Zeki Karagözlü, bundan sonra terör saldırılarının yaşanmamasını, ölümler olmamasını istediğini belirterek, şöyle devam etti:
"Çocuklarımız, polislerimiz ölmesin. Askerlerimiz, polislerimiz hepsi birer kahraman. 1071'den beri bu topraklarda hep şehit veriyoruz. Bu topraklar pahalı, burada kalmanın bir bedeli var. Çocuğumuz öldü ama o şehitlik mertebesi bizi teselli ediyor, ayakta tutuyor. Biraz daha güçlüyüz. Oğlumuz daha iyi bir yerde. Biraz daha rahatız. Tabii ki kimse evladını kaybetmek istemez. İnşallah doğuda barış olur. Doğuda, güneydoğuda, burada kardeşçe yaşayalım, bir yerde son bulsun. Birileri kaşıyor bu ülkeyi. İnşallah devlet büyüklerimiz üstesinden gelecek. Bu böyle gitmez. Çözümü olacak. Bundan sonra polislerimiz, evlatlarımız, ölmesin. Diğer anneler ağlamasın."
"Umudumu kaybettim, her şeyim yarım kaldı"

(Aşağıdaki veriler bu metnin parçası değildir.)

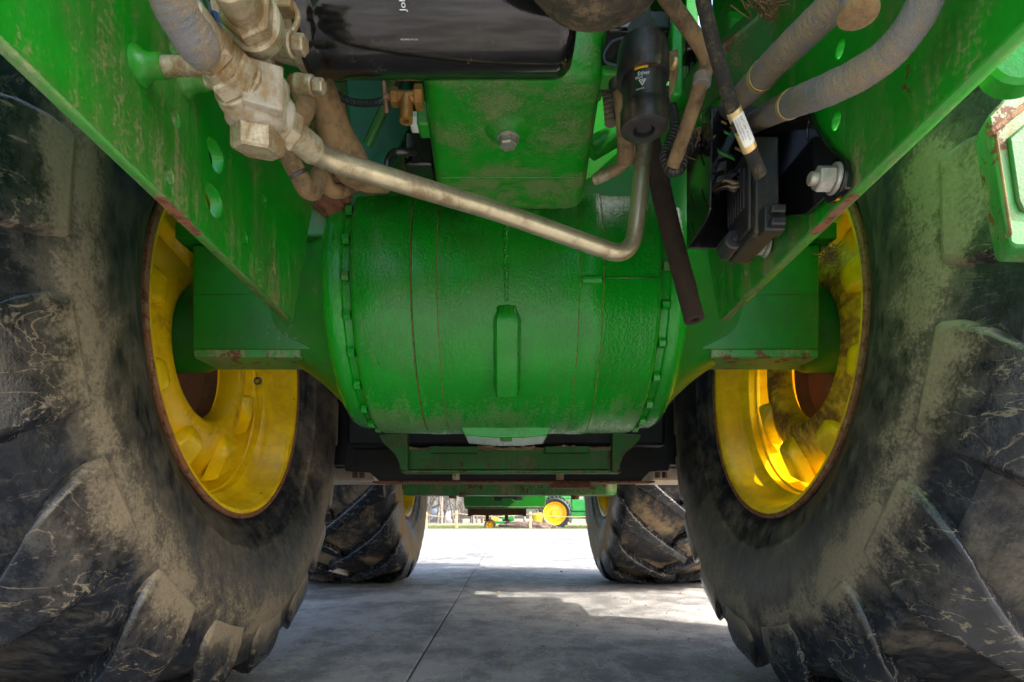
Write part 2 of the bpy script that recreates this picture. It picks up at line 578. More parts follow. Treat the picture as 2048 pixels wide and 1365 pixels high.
# ================================================================== THE GROUND
def ground():
    bm = bmesh.new()
    for (x0, x1, y0, y1) in ((-600, 600, -300, 900),):
        vv = [bm.verts.new(p) for p in ((x0, y0, -0.14), (x1, y0, -0.14), (x1, y1, -0.14), (x0, y1, -0.14))]
        bm.faces.new(vv)
    o = part('ground', bm, 'field')
    o['kind'] = 'structure'
    ap = part('concrete_apron', box((-32.7, -12, -0.135), (32.1, 33, -0.010)), 'joint', smooth=False)
    ap['kind'] = 'structure'
    w, l = 4.6, 5.6
    bm = box((-w / 2 + .003, -l / 2 + .003, -0.1), (w / 2 - .003, l / 2 - .003, 0.0))
    me = bpy.data.meshes.new('slab')
    bmesh.ops.recalc_face_normals(bm, faces=bm.faces)
    bm.to_mesh(me)
    bm.free()
    me.materials.append(M['concrete'])
    for i in range(-7, 7):
        for j in range(8):
            place('slab', me, ap, (-0.355 + (i + .5) * w, -11.6 + (j + .5) * l, 0), 0.006, 1)
    # grass verge
    rnd = random.Random(3)
    bm = bmesh.new()
    for i in range(26000):
        y = 33.05 + 16 * rnd.random() ** 1.3
        x = rnd.uniform(-9, 10)
        h = rnd.uniform(0.04, 0.13)
        a = rnd.uniform(0, pi)
        dx, dy = cos(a) * 0.012, sin(a) * 0.012
        lx, ly = rnd.uniform(-.05, .05), rnd.uniform(-.05, .05)
        z = -0.135
        bm.faces.new([bm.verts.new((x - dx, y - dy, z)), bm.verts.new((x + dx, y + dy, z)), bm.verts.new((x + lx, y + ly, z + h + .12))])
    g = part('grass_verge', bm, 'grass', smooth=False, fix=False)
    g['kind'] = 'stuff'
    g['label'] = 'strip of short green grass along the far edge of the concrete'
    g['category'] = 'grass'


ground()

rnd = random.Random(77)
bm = bmesh.new()
for i in range(420):
    y = 1.6 + 8 * rnd.random() ** 1.6
    x = rnd.uniform(-2.2, 2.2)
    r = rnd.uniform(.002, .007) * (1 if rnd.random() < .93 else 2)
    bmesh.ops.create_icosphere(bm, subdivisions=1, radius=r, matrix=Matrix.Translation((x, y, r * .4)) @ Matrix.Diagonal((rnd.uniform(.7, 1.5), rnd.uniform(.7, 1.5), rnd.uniform(.5, .9), 1)))
o = part('mud_crumbs', bm, 'mud', smooth=False)
o['kind'] = 'stuff'
o['label'] = 'scattered crumbs of dry mud on the concrete'
o['category'] = 'mud'

# ================================================================== THE TRACTOR
TR = empty('tractor', (0, 3.7, 0), 'large green articulated tractor with yellow wheels, seen from underneath at the front', 'tractor')

YA, ZA = 2.05, H + 0.555          # front axle (wheel centre)
YR = 5.50                         # rear axle
TC = 1.38                         # tyre centre from the middle of the tractor


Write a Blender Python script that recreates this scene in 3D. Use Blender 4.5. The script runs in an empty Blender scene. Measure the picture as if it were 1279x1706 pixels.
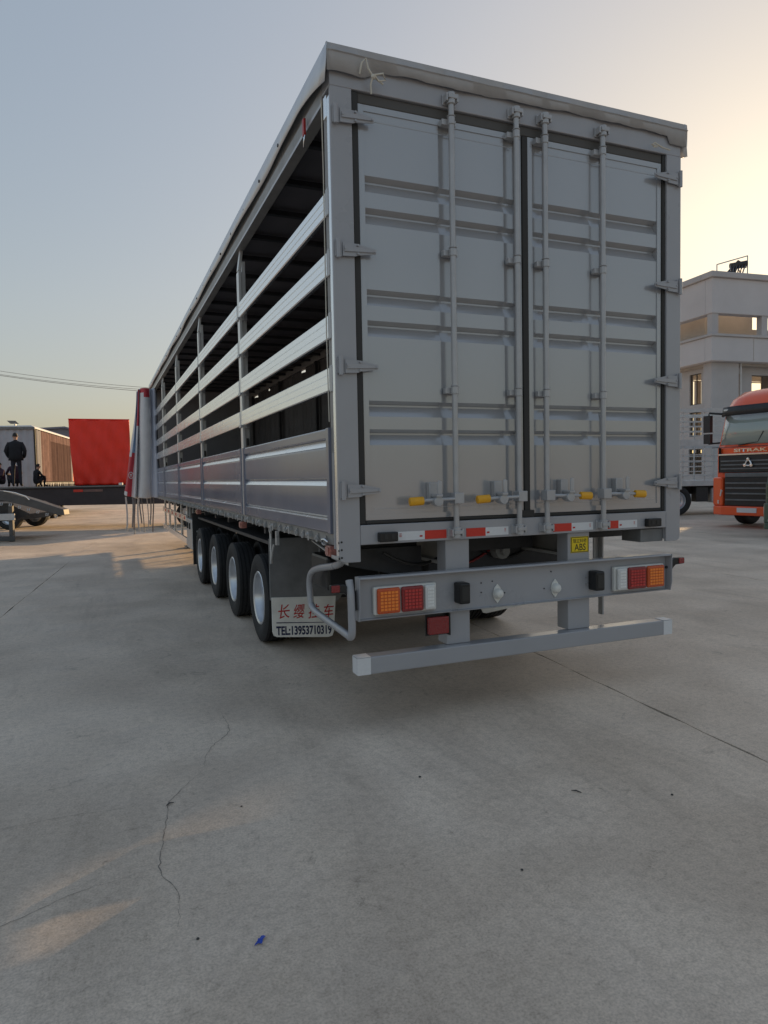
import bpy, bmesh, math, random
from mathutils import Vector, Matrix
random.seed(7)
R = math.radians
scene = bpy.context.scene
C = scene.collection

# ------------------------------------------------------------------ camera
cam_d = bpy.data.cameras.new('camera')
cam = bpy.data.objects.new('camera', cam_d); C.objects.link(cam)
yaw, pitch, roll = R(22.341), R(-2.893), R(-1.076)
f = Vector((math.sin(yaw)*math.cos(pitch), math.cos(yaw)*math.cos(pitch), math.sin(pitch)))
r = Vector((math.cos(yaw), -math.sin(yaw), 0)); u = r.cross(f)
r2 = r*math.cos(roll)+u*math.sin(roll); u2 = u*math.cos(roll)-r*math.sin(roll)
M = Matrix((( r2.x, u2.x, -f.x), (r2.y, u2.y, -f.y), (r2.z, u2.z, -f.z))).to_4x4()
M.translation = Vector((-1.258, -3.737, 1.473))
cam.matrix_world = M
cam_d.sensor_fit = 'VERTICAL'; cam_d.sensor_height = 36.0
cam_d.lens = 36.0*1152.45/1706.0
cam_d.clip_start = 0.05; cam_d.clip_end = 3000
scene.camera = cam

# ------------------------------------------------------------------ sky, sun, exposure
SUN_AZ, SUN_EL = 54.3, 12.0            # azimuth clockwise from +Y
world = bpy.data.worlds.new('World'); scene.world = world; world.use_nodes = True
wn = world.node_tree.nodes; wl = world.node_tree.links
for n in list(wn): wn.remove(n)
sky = wn.new('ShaderNodeTexSky'); sky.sky_type = 'NISHITA'; sky.sun_disc = False
sky.sun_elevation = R(SUN_EL); sky.sun_rotation = R(SUN_AZ)
sky.air_density = 1.3; sky.dust_density = 2.8; sky.ozone_density = 1.5; sky.altitude = 50
gam = wn.new('ShaderNodeGamma'); gam.inputs[1].default_value = 0.38
hs = wn.new('ShaderNodeHueSaturation'); hs.inputs['Saturation'].default_value = 1.4
tint = wn.new('ShaderNodeMix'); tint.data_type = 'RGBA'; tint.blend_type = 'MULTIPLY'; tint.inputs[0].default_value = 1.0
tint.inputs[7].default_value = (0.985, 0.985, 1.035, 1)
bg = wn.new('ShaderNodeBackground'); bg.inputs[1].default_value = 0.15
wo = wn.new('ShaderNodeOutputWorld')
wl.new(sky.outputs[0], gam.inputs[0]); wl.new(gam.outputs[0], hs.inputs['Color']); wl.new(hs.outputs[0], tint.inputs[6]); wl.new(tint.outputs[2], bg.inputs[0]); wl.new(bg.outputs[0], wo.inputs[0])
sd = bpy.data.lights.new('sun', 'SUN'); sd.energy = 2.6; sd.angle = R(0.55); sd.color = (1.0, 0.66, 0.32)
sun = bpy.data.objects.new('sun', sd); C.objects.link(sun)
sdir = Vector((math.sin(R(SUN_AZ))*math.cos(R(SUN_EL)), math.cos(R(SUN_AZ))*math.cos(R(SUN_EL)), math.sin(R(SUN_EL))))
sun.rotation_euler = sdir.to_track_quat('Z', 'Y').to_euler(); sun.location = sdir*200
vs = scene.view_settings
vs.view_transform = 'Standard'; vs.look = 'None'; vs.gamma = 1.0; vs.use_curve_mapping = False
vs.exposure = 1.12
scene.cycles.max_bounces = 8

# ------------------------------------------------------------------ materials
MATS = {}
def mat(name, col, rough=0.5, metal=0.0, var=0.0, scale=3.0, bump=0.0, bscale=40.0, coat=0.0, emit=None, detail=6, spec=None, dirt=None, rvar=0.0):
    m = bpy.data.materials.new(name); m.use_nodes = True
    nt = m.node_tree; b = nt.nodes['Principled BSDF']
    b.inputs['Base Color'].default_value = (*col, 1); b.inputs['Roughness'].default_value = rough
    b.inputs['Metallic'].default_value = metal
    if coat: b.inputs['Coat Weight'].default_value = coat; b.inputs['Coat Roughness'].default_value = 0.12
    if spec is not None: b.inputs['Specular IOR Level'].default_value = spec
    tc = nt.nodes.new('ShaderNodeTexCoord')
    if var or rvar:
        n = nt.nodes.new('ShaderNodeTexNoise'); n.inputs['Scale'].default_value = scale; n.inputs['Detail'].default_value = detail
        n.inputs['Roughness'].default_value = 0.6
        nt.links.new(tc.outputs['Object'], n.inputs['Vector'])
        if var:
            rp = nt.nodes.new('ShaderNodeValToRGB')
            d = dirt if dirt else tuple(max(0, c*(1-var)) for c in col)
            rp.color_ramp.elements[0].position = 0.3; rp.color_ramp.elements[0].color = (*d, 1)
            rp.color_ramp.elements[1].position = 0.68; rp.color_ramp.elements[1].color = (*[min(1, c*(1+var*0.5)) for c in col], 1)
            nt.links.new(n.outputs['Fac'], rp.inputs[0]); nt.links.new(rp.outputs[0], b.inputs['Base Color'])
        if rvar:
            mr = nt.nodes.new('ShaderNodeMapRange'); mr.inputs[1].default_value = 0.3; mr.inputs[2].default_value = 0.7
            mr.inputs[3].default_value = max(0.02, rough-rvar); mr.inputs[4].default_value = min(1, rough+rvar)
            nt.links.new(n.outputs['Fac'], mr.inputs[0]); nt.links.new(mr.outputs[0], b.inputs['Roughness'])
    if bump:
        n2 = nt.nodes.new('ShaderNodeTexNoise'); n2.inputs['Scale'].default_value = bscale; n2.inputs['Detail'].default_value = 5
        nt.links.new(tc.outputs['Object'], n2.inputs['Vector'])
        bp = nt.nodes.new('ShaderNodeBump'); bp.inputs['Strength'].default_value = bump; bp.inputs['Distance'].default_value = 0.02
        nt.links.new(n2.outputs['Fac'], bp.inputs['Height']); nt.links.new(bp.outputs[0], b.inputs['Normal'])
    if emit: b.inputs['Emission Color'].default_value = (*emit[:3], 1); b.inputs['Emission Strength'].default_value = emit[3]
    MATS[name] = m
    return m

GREY = (0.365, 0.365, 0.385)
mat('grey_paint', GREY, 0.30, 0.0, var=0.05, scale=2.2, bump=0.04, bscale=3.0, coat=0.35, rvar=0.04, detail=4)
mat('door_paint', (0.41, 0.415, 0.43), 0.20, 0.30, var=0.03, scale=1.1, bump=0.16, bscale=1.1, coat=0.8, rvar=0.03, detail=2)
mat('rod_paint', (0.43, 0.43, 0.44), 0.32, 0.15, var=0.10, scale=9, coat=0.3)
mat('chassis_grey', (0.30, 0.29, 0.28), 0.45, 0.0, var=0.2, scale=6)
mat('dark_steel', (0.045, 0.045, 0.05), 0.55, 0.0, var=0.3, scale=8)
mat('aluminium', (0.97, 0.98, 1.0), 0.24, 0.9, var=0.03, scale=5, rvar=0.05)
mat('board_paint', (0.185, 0.20, 0.265), 0.24, 0.0, var=0.06, scale=1.5, bump=0.12, bscale=1.6, coat=0.35, rvar=0.05, detail=3)
mat('seal_grey', (0.085, 0.08, 0.075), 0.6)
mat('stake_paint', (0.80, 0.79, 0.78), 0.35, 0.6, var=0.08, scale=5)
mat('side_lens', (0.50, 0.20, 0.16), 0.3, coat=0.4, var=0.5, scale=60)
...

Kadir Cihan Karagözlü'nün annesi Mükerrem Karagözlü, çok acı günler yaşadığını vurgulayarak, şöyle konuştu:
"Umudumu kaybettim, her şeyim yarım kaldı. Arkasında bana evlat bıraktığı için mutluyum. Torunumla biraz avunmaya, hayata bağlanmaya çalışıyorum. Şehit olduğundan bu yana 2 yıl geçti ama aynı acıyı duyuyorum. Gün geçtikçe çok özlüyorum. Kimse benim yerimde olmak istemez. Şehit olması bana biraz teselli. Bütün şehitler kahraman, benim çocuğum da kahraman."
Patlamayı duyar duymaz olay yerine gittiğini ifade eden anne, "Acı haberi aldım. Her şey bir anda gelişti. Bir saat sonra baktım evime bayraklar asıyorlar. Bu ülke için şehit oldu yavrum." dedi.
Oğlunun kaybından sonra sağlık problemleri yaşamaya başladığını dile getiren Karagözlü, emniyetin ve oğlunun arkadaşlarının aramasının, ziyaretlerine gelmesinin kendisini mutlu ettiğini, içini rahatlattığını, sahiplenildiğini hissettiğini söyledi.
Anne Karagözlü, oğlu polis olduktan sonra terör saldırıları nedeniyle hep tedirginlik yaşadığını belirterek, "İşe giderken dikkat etmesi için devamlı telkinde bulunuyordum. Geçici görev için 15 gün Diyarbakır'a gidince çok tedirgin olmuştum. Sağ selamet geldi yavrum, orada olmadı, burada oldu. Bu kan durdurulsun, evlatlar kırılmasın, anneler benim gibi ağlamasın. Bin an önce bu terör bitsin. Terörü lanetliyorum, hiçbir şekilde onlara hakkımı helal etmiyorum." ifadelerini kullandı.